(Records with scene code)

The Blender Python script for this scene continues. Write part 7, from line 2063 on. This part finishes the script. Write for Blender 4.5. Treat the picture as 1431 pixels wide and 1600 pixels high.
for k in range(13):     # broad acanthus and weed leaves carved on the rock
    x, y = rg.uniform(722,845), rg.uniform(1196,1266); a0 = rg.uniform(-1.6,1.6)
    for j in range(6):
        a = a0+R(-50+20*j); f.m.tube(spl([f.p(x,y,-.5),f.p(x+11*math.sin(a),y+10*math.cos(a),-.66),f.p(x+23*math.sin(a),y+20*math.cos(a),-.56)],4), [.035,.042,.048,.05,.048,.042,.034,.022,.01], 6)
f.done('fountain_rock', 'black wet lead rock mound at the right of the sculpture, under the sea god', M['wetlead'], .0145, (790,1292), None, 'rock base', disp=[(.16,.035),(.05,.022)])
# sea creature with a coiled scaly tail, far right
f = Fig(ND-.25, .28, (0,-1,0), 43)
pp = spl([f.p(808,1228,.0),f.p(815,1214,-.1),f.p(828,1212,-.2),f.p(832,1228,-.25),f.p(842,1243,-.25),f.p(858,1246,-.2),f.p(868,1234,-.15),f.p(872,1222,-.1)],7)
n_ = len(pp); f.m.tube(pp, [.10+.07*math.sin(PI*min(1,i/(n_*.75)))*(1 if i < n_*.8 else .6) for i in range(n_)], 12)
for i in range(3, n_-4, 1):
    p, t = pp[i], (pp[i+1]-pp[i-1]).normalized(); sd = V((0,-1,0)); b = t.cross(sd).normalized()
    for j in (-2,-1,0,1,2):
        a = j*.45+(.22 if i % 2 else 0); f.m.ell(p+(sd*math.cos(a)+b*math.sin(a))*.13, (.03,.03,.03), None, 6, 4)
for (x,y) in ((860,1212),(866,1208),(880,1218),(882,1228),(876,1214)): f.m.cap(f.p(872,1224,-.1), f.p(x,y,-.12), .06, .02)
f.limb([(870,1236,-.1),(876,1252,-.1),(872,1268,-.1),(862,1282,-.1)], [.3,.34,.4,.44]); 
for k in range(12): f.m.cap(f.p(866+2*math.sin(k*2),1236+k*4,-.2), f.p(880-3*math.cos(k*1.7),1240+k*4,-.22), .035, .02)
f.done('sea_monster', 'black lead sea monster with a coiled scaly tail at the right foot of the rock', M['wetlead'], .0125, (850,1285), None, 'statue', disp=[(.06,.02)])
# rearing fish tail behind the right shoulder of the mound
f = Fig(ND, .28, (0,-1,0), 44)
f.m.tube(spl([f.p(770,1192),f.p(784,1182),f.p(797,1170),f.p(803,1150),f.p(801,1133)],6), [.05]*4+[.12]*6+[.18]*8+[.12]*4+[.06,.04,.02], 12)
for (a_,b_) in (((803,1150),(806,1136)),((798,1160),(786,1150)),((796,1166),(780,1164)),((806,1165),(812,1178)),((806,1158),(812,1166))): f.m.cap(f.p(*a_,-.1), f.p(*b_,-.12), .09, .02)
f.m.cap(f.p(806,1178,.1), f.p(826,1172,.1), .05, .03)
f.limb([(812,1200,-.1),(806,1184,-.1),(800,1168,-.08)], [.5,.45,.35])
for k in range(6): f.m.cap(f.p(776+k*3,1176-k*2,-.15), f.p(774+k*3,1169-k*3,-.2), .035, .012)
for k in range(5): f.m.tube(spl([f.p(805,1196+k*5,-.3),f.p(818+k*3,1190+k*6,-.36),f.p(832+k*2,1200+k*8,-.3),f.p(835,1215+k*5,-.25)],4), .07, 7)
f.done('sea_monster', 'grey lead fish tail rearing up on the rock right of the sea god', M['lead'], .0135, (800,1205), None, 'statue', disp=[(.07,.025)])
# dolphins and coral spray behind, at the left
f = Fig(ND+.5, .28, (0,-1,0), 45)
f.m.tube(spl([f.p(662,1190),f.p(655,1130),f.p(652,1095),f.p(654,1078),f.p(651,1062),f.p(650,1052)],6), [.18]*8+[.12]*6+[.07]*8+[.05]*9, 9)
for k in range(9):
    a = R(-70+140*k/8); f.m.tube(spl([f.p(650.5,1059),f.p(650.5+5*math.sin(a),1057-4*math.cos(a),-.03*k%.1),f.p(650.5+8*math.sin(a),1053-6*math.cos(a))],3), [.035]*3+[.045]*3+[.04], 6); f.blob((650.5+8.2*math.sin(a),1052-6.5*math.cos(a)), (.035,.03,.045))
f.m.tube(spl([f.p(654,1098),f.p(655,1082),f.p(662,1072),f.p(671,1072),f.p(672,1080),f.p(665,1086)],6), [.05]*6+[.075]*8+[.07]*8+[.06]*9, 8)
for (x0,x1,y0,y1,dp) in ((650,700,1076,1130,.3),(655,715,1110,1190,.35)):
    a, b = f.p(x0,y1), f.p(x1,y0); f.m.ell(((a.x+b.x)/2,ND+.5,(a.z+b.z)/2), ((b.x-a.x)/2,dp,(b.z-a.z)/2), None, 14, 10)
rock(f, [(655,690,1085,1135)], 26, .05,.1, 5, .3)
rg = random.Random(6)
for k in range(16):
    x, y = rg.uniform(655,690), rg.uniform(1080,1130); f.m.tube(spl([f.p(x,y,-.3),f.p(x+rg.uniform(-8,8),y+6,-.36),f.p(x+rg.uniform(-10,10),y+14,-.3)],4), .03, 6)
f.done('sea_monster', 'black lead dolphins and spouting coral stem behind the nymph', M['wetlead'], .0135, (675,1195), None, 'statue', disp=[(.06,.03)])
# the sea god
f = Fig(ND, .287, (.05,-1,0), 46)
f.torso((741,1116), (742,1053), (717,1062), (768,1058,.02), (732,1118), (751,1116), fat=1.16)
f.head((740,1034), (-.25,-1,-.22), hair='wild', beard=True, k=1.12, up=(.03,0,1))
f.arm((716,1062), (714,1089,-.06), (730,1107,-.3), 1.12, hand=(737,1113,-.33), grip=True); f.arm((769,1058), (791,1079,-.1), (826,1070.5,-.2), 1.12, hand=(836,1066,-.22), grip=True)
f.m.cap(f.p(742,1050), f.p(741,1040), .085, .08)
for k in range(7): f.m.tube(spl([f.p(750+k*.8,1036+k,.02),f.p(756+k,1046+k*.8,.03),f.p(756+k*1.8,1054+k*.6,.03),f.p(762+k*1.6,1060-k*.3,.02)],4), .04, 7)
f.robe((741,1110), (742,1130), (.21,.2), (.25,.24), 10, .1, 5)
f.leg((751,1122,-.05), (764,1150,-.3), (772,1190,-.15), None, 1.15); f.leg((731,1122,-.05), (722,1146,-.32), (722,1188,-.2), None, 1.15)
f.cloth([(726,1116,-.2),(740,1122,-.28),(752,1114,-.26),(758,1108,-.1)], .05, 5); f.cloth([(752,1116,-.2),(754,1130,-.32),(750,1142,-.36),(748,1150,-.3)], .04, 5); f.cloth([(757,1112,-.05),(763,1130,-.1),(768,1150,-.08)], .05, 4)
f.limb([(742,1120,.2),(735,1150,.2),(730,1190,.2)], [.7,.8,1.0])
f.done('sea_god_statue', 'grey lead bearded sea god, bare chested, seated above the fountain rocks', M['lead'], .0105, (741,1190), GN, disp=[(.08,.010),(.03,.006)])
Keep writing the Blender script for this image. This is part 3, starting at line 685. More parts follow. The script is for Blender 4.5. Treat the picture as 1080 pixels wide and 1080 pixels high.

[PROBLEM] Would you copy out each line exactly as written?

[WORKED SOLUTION]
The Blender Python script for this scene continues. Write part 7, from line 2063 on. This part finishes the script. Write for Blender 4.5. Treat the picture as 1431 pixels wide and 1600 pixels high.
for k in range(13):     # broad acanthus and weed leaves carved on the rock
    x, y = rg.uniform(722,845), rg.uniform(1196,1266); a0 = rg.uniform(-1.6,1.6)
    for j in range(6):
        a = a0+R(-50+20*j); f.m.tube(spl([f.p(x,y,-.5),f.p(x+11*math.sin(a),y+10*math.cos(a),-.66),f.p(x+23*math.sin(a),y+20*math.cos(a),-.56)],4), [.035,.042,.048,.05,.048,.042,.034,.022,.01], 6)
f.done('fountain_rock', 'black wet lead rock mound at the right of the sculpture, under the sea god', M['wetlead'], .0145, (790,1292), None, 'rock base', disp=[(.16,.035),(.05,.022)])
# sea creature with a coiled scaly tail, far right
f = Fig(ND-.25, .28, (0,-1,0), 43)
pp = spl([f.p(808,1228,.0),f.p(815,1214,-.1),f.p(828,1212,-.2),f.p(832,1228,-.25),f.p(842,1243,-.25),f.p(858,1246,-.2),f.p(868,1234,-.15),f.p(872,1222,-.1)],7)
n_ = len(pp); f.m.tube(pp, [.10+.07*math.sin(PI*min(1,i/(n_*.75)))*(1 if i < n_*.8 else .6) for i in range(n_)], 12)
for i in range(3, n_-4, 1):
    p, t = pp[i], (pp[i+1]-pp[i-1]).normalized(); sd = V((0,-1,0)); b = t.cross(sd).normalized()
    for j in (-2,-1,0,1,2):
        a = j*.45+(.22 if i % 2 else 0); f.m.ell(p+(sd*math.cos(a)+b*math.sin(a))*.13, (.03,.03,.03), None, 6, 4)
for (x,y) in ((860,1212),(866,1208),(880,1218),(882,1228),(876,1214)): f.m.cap(f.p(872,1224,-.1), f.p(x,y,-.12), .06, .02)
f.limb([(870,1236,-.1),(876,1252,-.1),(872,1268,-.1),(862,1282,-.1)], [.3,.34,.4,.44]); 
for k in range(12): f.m.cap(f.p(866+2*math.sin(k*2),1236+k*4,-.2), f.p(880-3*math.cos(k*1.7),1240+k*4,-.22), .035, .02)
f.done('sea_monster', 'black lead sea monster with a coiled scaly tail at the right foot of the rock', M['wetlead'], .0125, (850,1285), None, 'statue', disp=[(.06,.02)])
# rearing fish tail behind the right shoulder of the mound
f = Fig(ND, .28, (0,-1,0), 44)
f.m.tube(spl([f.p(770,1192),f.p(784,1182),f.p(797,1170),f.p(803,1150),f.p(801,1133)],6), [.05]*4+[.12]*6+[.18]*8+[.12]*4+[.06,.04,.02], 12)
for (a_,b_) in (((803,1150),(806,1136)),((798,1160),(786,1150)),((796,1166),(780,1164)),((806,1165),(812,1178)),((806,1158),(812,1166))): f.m.cap(f.p(*a_,-.1), f.p(*b_,-.12), .09, .02)
f.m.cap(f.p(806,1178,.1), f.p(826,1172,.1), .05, .03)
f.limb([(812,1200,-.1),(806,1184,-.1),(800,1168,-.08)], [.5,.45,.35])
for k in range(6): f.m.cap(f.p(776+k*3,1176-k*2,-.15), f.p(774+k*3,1169-k*3,-.2), .035, .012)
for k in range(5): f.m.tube(spl([f.p(805,1196+k*5,-.3),f.p(818+k*3,1190+k*6,-.36),f.p(832+k*2,1200+k*8,-.3),f.p(835,1215+k*5,-.25)],4), .07, 7)
f.done('sea_monster', 'grey lead fish tail rearing up on the rock right of the sea god', M['lead'], .0135, (800,1205), None, 'statue', disp=[(.07,.025)])
# dolphins and coral spray behind, at the left
f = Fig(ND+.5, .28, (0,-1,0), 45)
f.m.tube(spl([f.p(662,1190),f.p(655,1130),f.p(652,1095),f.p(654,1078),f.p(651,1062),f.p(650,1052)],6), [.18]*8+[.12]*6+[.07]*8+[.05]*9, 9)
for k in range(9):
    a = R(-70+140*k/8); f.m.tube(spl([f.p(650.5,1059),f.p(650.5+5*math.sin(a),1057-4*math.cos(a),-.03*k%.1),f.p(650.5+8*math.sin(a),1053-6*math.cos(a))],3), [.035]*3+[.045]*3+[.04], 6); f.blob((650.5+8.2*math.sin(a),1052-6.5*math.cos(a)), (.035,.03,.045))
f.m.tube(spl([f.p(654,1098),f.p(655,1082),f.p(662,1072),f.p(671,1072),f.p(672,1080),f.p(665,1086)],6), [.05]*6+[.075]*8+[.07]*8+[.06]*9, 8)
for (x0,x1,y0,y1,dp) in ((650,700,1076,1130,.3),(655,715,1110,1190,.35)):
    a, b = f.p(x0,y1), f.p(x1,y0); f.m.ell(((a.x+b.x)/2,ND+.5,(a.z+b.z)/2), ((b.x-a.x)/2,dp,(b.z-a.z)/2), None, 14, 10)
rock(f, [(655,690,1085,1135)], 26, .05,.1, 5, .3)
rg = random.Random(6)
for k in range(16):
    x, y = rg.uniform(655,690), rg.uniform(1080,1130); f.m.tube(spl([f.p(x,y,-.3),f.p(x+rg.uniform(-8,8),y+6,-.36),f.p(x+rg.uniform(-10,10),y+14,-.3)],4), .03, 6)
f.done('sea_monster', 'black lead dolphins and spouting coral stem behind the nymph', M['wetlead'], .0135, (675,1195), None, 'statue', disp=[(.06,.03)])
# the sea god
f = Fig(ND, .287, (.05,-1,0), 46)
f.torso((741,1116), (742,1053), (717,1062), (768,1058,.02), (732,1118), (751,1116), fat=1.16)
f.head((740,1034), (-.25,-1,-.22), hair='wild', beard=True, k=1.12, up=(.03,0,1))
f.arm((716,1062), (714,1089,-.06), (730,1107,-.3), 1.12, hand=(737,1113,-.33), grip=True); f.arm((769,1058), (791,1079,-.1), (826,1070.5,-.2), 1.12, hand=(836,1066,-.22), grip=True)
f.m.cap(f.p(742,1050), f.p(741,1040), .085, .08)
for k in range(7): f.m.tube(spl([f.p(750+k*.8,1036+k,.02),f.p(756+k,1046+k*.8,.03),f.p(756+k*1.8,1054+k*.6,.03),f.p(762+k*1.6,1060-k*.3,.02)],4), .04, 7)
f.robe((741,1110), (742,1130), (.21,.2), (.25,.24), 10, .1, 5)
f.leg((751,1122,-.05), (764,1150,-.3), (772,1190,-.15), None, 1.15); f.leg((731,1122,-.05), (722,1146,-.32), (722,1188,-.2), None, 1.15)
f.cloth([(726,1116,-.2),(740,1122,-.28),(752,1114,-.26),(758,1108,-.1)], .05, 5); f.cloth([(752,1116,-.2),(754,1130,-.32),(750,1142,-.36),(748,1150,-.3)], .04, 5); f.cloth([(757,1112,-.05),(763,1130,-.1),(768,1150,-.08)], .05, 4)
f.limb([(742,1120,.2),(735,1150,.2),(730,1190,.2)], [.7,.8,1.0])
f.done('sea_god_statue', 'grey lead bearded sea god, bare chested, seated above the fountain rocks', M['lead'], .0105, (741,1190), GN, disp=[(.08,.010),(.03,.006)])
Keep writing the Blender script for this image. This is part 3, starting at line 685. More parts follow. The script is for Blender 4.5. Treat the picture as 1080 pixels wide and 1080 pixels high.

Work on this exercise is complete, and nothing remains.